──────── Rows ────────
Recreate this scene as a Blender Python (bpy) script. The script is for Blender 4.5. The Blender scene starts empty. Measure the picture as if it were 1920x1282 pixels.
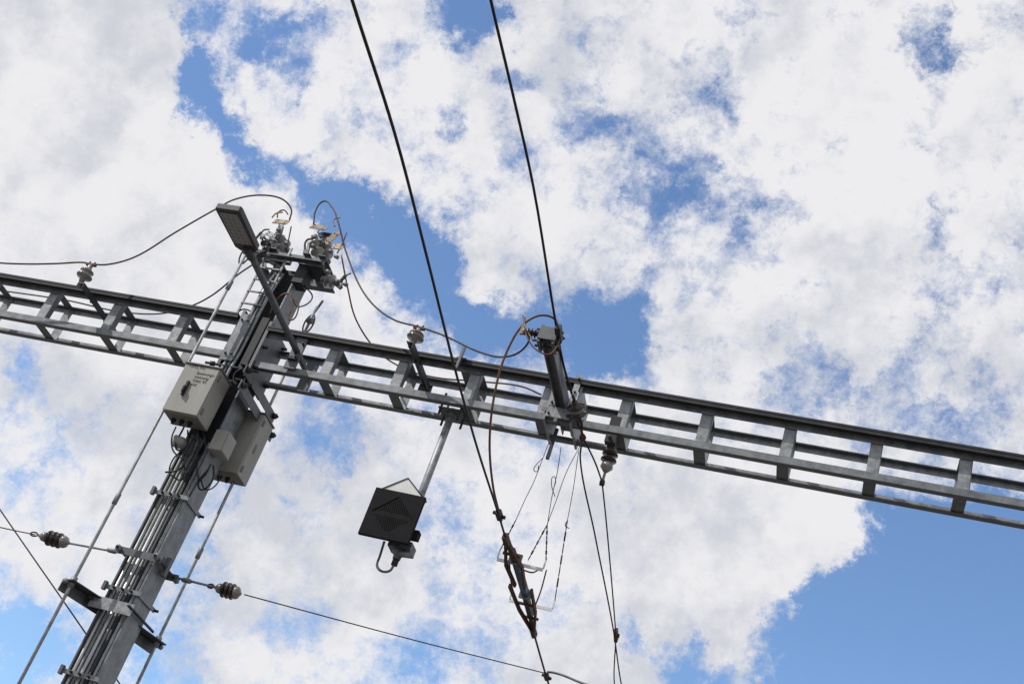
import bpy, bmesh, math, random
from mathutils import Vector, Matrix
random.seed(4)
sc=bpy.context.scene
sc.view_settings.view_transform='Standard'; sc.view_settings.look='None'; sc.view_settings.exposure=0

# ---------------------------------------------------------------- survey (bearing sheet of the photo -> world, metres; eye level is z=0)
RX=Vector((.9440,.1506,.2937)).normalized(); FW=Vector((-.2912,.7991,.5261)).normalized()
DN=FW.cross(RX).normalized(); RX=DN.cross(FW).normalized()
def ray(u,v): return RX*(u-960)+DN*(v-641)+FW*2400
def P(u,v,ax,val):
    d=ray(u,v); return d*(val/d[ax])
X,Y,Z=0,1,2
GROUND=-1.6

# ---------------------------------------------------------------- materials
def mat(name,col,rough=.6,metal=0.,var=.15,scale=8.,col2=None,bump=0.0,streak=False,spec=.5):
    m=bpy.data.materials.new(name); m.use_nodes=True; nt=m.node_tree; b=nt.nodes['Principled BSDF']
    tc=nt.nodes.new('ShaderNodeTexCoord'); n=nt.nodes.new('ShaderNodeTexNoise')
    n.inputs['Scale'].default_value=scale; n.inputs['Detail'].default_value=6; n.inputs['Roughness'].default_value=.65
    mp=nt.nodes.new('ShaderNodeMapping')
    if streak: mp.inputs['Scale'].default_value=(1.5,1.5,.25)
    nt.links.new(tc.outputs['Object'],mp.inputs[0]); nt.links.new(mp.outputs[0],n.inputs['Vector'])
    cr=nt.nodes.new('ShaderNodeValToRGB')
    c2=col2 or tuple(min(1,c*(1+var)) for c in col)
    c1=tuple(c*(1-var) for c in col)
    cr.color_ramp.elements[0].position=.36; cr.color_ramp.elements[1].position=.64
    cr.color_ramp.elements[0].color=(*c1,1); cr.color_ramp.elements[1].color=(*c2,1)
    nt.links.new(n.outputs['Fac'],cr.inputs[0]); nt.links.new(cr.outputs[0],b.inputs['Base Color'])
    mr=nt.nodes.new('ShaderNodeMapRange'); mr.inputs[3].default_value=max(0.05,rough-.12); mr.inputs[4].default_value=min(1,rough+.12)
    nt.links.new(n.outputs['Fac'],mr.inputs[0]); nt.links.new(mr.outputs[0],b.inputs['Roughness'])
    b.inputs['Metallic'].default_value=metal; b.inputs['Specular IOR Level'].default_value=spec
    if bump:
        bp=nt.nodes.new('ShaderNodeBump'); bp.inputs['Strength'].default_value=bump; bp.inputs['Distance'].default_value=.01
        nt.links.new(n.outputs['Fac'],bp.inputs['Height']); nt.links.new(bp.outputs[0],b.inputs['Normal'])
    return m
M=dict(
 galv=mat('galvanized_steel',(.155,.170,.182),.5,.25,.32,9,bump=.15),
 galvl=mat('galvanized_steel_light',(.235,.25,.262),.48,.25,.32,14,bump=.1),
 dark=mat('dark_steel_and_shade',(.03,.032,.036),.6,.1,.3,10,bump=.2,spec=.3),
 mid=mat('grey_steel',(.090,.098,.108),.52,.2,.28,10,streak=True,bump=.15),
 pipe=mat('bright_conduit',(.38,.39,.39),.3,.6,.2,6,streak=True),
 wire=mat('tarnished_wire',(.022,.018,.016),.6,.2,.3,20,spec=.3),
 feeder=mat('brown_feeder',(.055,.038,.028),.55,.2,.3,12,spec=.3),
 copper=mat('weathered_copper',(.12,.062,.038),.55,.3,.35,9,spec=.3),
 brass=mat('bronze_plate',(.26,.19,.12),.55,.1,.35,25,spec=.3),
 porc=mat('grey_glazed_porcelain',(.19,.18,.17),.2,0,.15,6),
 brown=mat('brown_glazed_insulator',(.022,.013,.012),.2,0,.3,8),
 black=mat('black_polymer',(.014,.014,.016),.55,0,.2,10,spec=.25),
 cab=mat('painted_cabinet',(.25,.247,.228),.55,0,.12,3,streak=True),
 cabs=mat('cabinet_trim',(.13,.13,.12),.6,0,.1,5),
 led=mat('led_lens_panel',(.20,.20,.21),.3,0,.1,30),
 lamp=mat('lamp_housing',(.05,.05,.053),.5,.1,.15,8,spec=.3),
 sign=mat('signal_black_paint',(.014,.014,.016),.85,0,.25,6,spec=.12),
 white=mat('white_paint',(.60,.61,.60),.5,0,.06,5),
 blue=mat('blue_insulating_rod',(.012,.075,.16),.45,0,.2,10),
 rust=mat('rust_brown_runner',(.075,.038,.026),.75,.1,.4,14,spec=.25),
 text=mat('label_ink',(.02,.02,.02),.6,0,.05,5),
)
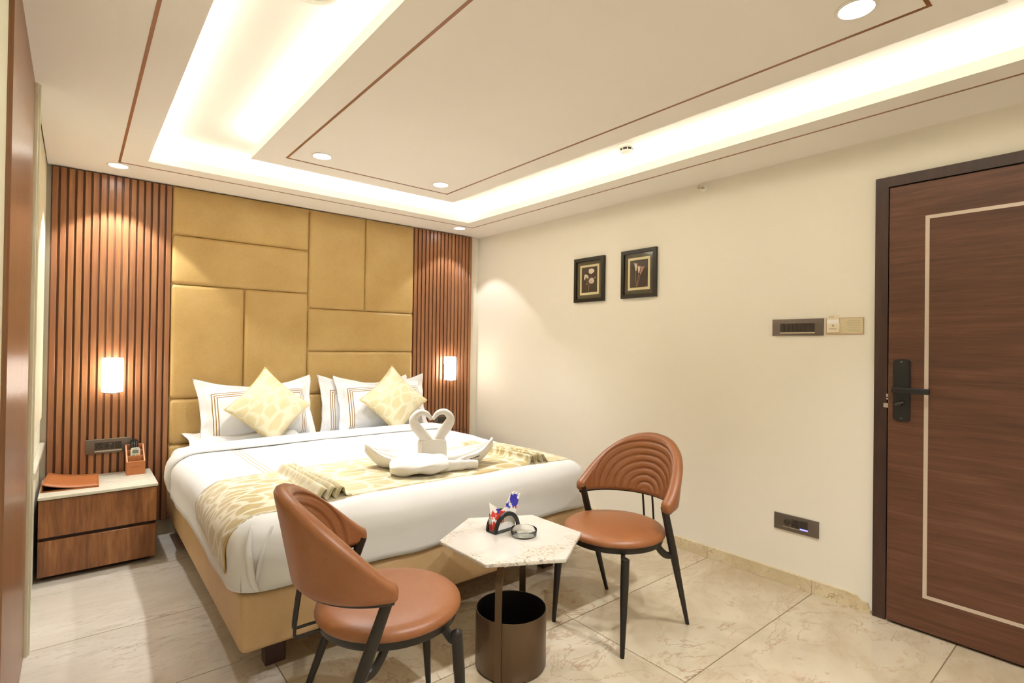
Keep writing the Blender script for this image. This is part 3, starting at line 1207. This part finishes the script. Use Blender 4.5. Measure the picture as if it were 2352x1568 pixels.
────────
- [What you should do]: Print all the records again exactly; do not include any picture.

- [Full output]:
Recreate this scene as a Blender Python (bpy) script. The script is for Blender 4.5. The Blender scene starts empty. Measure the picture as if it were 1920x1282 pixels.
import bpy, bmesh, math, random
from mathutils import Vector, Matrix
random.seed(4)
sc=bpy.context.scene
sc.view_settings.view_transform='Standard'; sc.view_settings.look='None'; sc.view_settings.exposure=0

# ---------------------------------------------------------------- survey (bearing sheet of the photo -> world, metres; eye level is z=0)
RX=Vector((.9440,.1506,.2937)).normalized(); FW=Vector((-.2912,.7991,.5261)).normalized()
DN=FW.cross(RX).normalized(); RX=DN.cross(FW).normalized()
def ray(u,v): return RX*(u-960)+DN*(v-641)+FW*2400
def P(u,v,ax,val):
    d=ray(u,v); return d*(val/d[ax])
X,Y,Z=0,1,2
GROUND=-1.6

# ---------------------------------------------------------------- materials
def mat(name,col,rough=.6,metal=0.,var=.15,scale=8.,col2=None,bump=0.0,streak=False,spec=.5):
    m=bpy.data.materials.new(name); m.use_nodes=True; nt=m.node_tree; b=nt.nodes['Principled BSDF']
    tc=nt.nodes.new('ShaderNodeTexCoord'); n=nt.nodes.new('ShaderNodeTexNoise')
    n.inputs['Scale'].default_value=scale; n.inputs['Detail'].default_value=6; n.inputs['Roughness'].default_value=.65
    mp=nt.nodes.new('ShaderNodeMapping')
    if streak: mp.inputs['Scale'].default_value=(1.5,1.5,.25)
    nt.links.new(tc.outputs['Object'],mp.inputs[0]); nt.links.new(mp.outputs[0],n.inputs['Vector'])
    cr=nt.nodes.new('ShaderNodeValToRGB')
    c2=col2 or tuple(min(1,c*(1+var)) for c in col)
    c1=tuple(c*(1-var) for c in col)
    cr.color_ramp.elements[0].position=.36; cr.color_ramp.elements[1].position=.64
    cr.color_ramp.elements[0].color=(*c1,1); cr.color_ramp.elements[1].color=(*c2,1)
    nt.links.new(n.outputs['Fac'],cr.inputs[0]); nt.links.new(cr.outputs[0],b.inputs['Base Color'])
    mr=nt.nodes.new('ShaderNodeMapRange'); mr.inputs[3].default_value=max(0.05,rough-.12); mr.inputs[4].default_value=min(1,rough+.12)
    nt.links.new(n.outputs['Fac'],mr.inputs[0]); nt.links.new(mr.outputs[0],b.inputs['Roughness'])
    b.inputs['Metallic'].default_value=metal; b.inputs['Specular IOR Level'].default_value=spec
    if bump:
        bp=nt.nodes.new('ShaderNodeBump'); bp.inputs['Strength'].default_value=bump; bp.inputs['Distance'].default_value=.01
        nt.links.new(n.outputs['Fac'],bp.inputs['Height']); nt.links.new(bp.outputs[0],b.inputs['Normal'])
    return m
M=dict(
 galv=mat('galvanized_steel',(.155,.170,.182),.5,.25,.32,9,bump=.15),
 galvl=mat('galvanized_steel_light',(.235,.25,.262),.48,.25,.32,14,bump=.1),
 dark=mat('dark_steel_and_shade',(.03,.032,.036),.6,.1,.3,10,bump=.2,spec=.3),
 mid=mat('grey_steel',(.090,.098,.108),.52,.2,.28,10,streak=True,bump=.15),
 pipe=mat('bright_conduit',(.38,.39,.39),.3,.6,.2,6,streak=True),
 wire=mat('tarnished_wire',(.022,.018,.016),.6,.2,.3,20,spec=.3),
 feeder=mat('brown_feeder',(.055,.038,.028),.55,.2,.3,12,spec=.3),
 copper=mat('weathered_copper',(.12,.062,.038),.55,.3,.35,9,spec=.3),
 brass=mat('bronze_plate',(.26,.19,.12),.55,.1,.35,25,spec=.3),
 porc=mat('grey_glazed_porcelain',(.19,.18,.17),.2,0,.15,6),
 brown=mat('brown_glazed_insulator',(.022,.013,.012),.2,0,.3,8),
 black=mat('black_polymer',(.014,.014,.016),.55,0,.2,10,spec=.25),
 cab=mat('painted_cabinet',(.25,.247,.228),.55,0,.12,3,streak=True),
 cabs=mat('cabinet_trim',(.13,.13,.12),.6,0,.1,5),
 led=mat('led_lens_panel',(.20,.20,.21),.3,0,.1,30),
 lamp=mat('lamp_housing',(.05,.05,.053),.5,.1,.15,8,spec=.3),
 sign=mat('signal_black_paint',(.014,.014,.016),.85,0,.25,6,spec=.12),
 white=mat('white_paint',(.60,.61,.60),.5,0,.06,5),
 blue=mat('blue_insulating_rod',(.012,.075,.16),.45,0,.2,10),
 rust=mat('rust_brown_runner',(.075,.038,.026),.75,.1,.4,14,spec=.25),
 text=mat('label_ink',(.02,.02,.02),.6,0,.05,5),
)
Keep writing the Blender script for this image. This is part 3, starting at line 1207. This part finishes the script. Use Blender 4.5. Measure the picture as if it were 2352x1568 pixels.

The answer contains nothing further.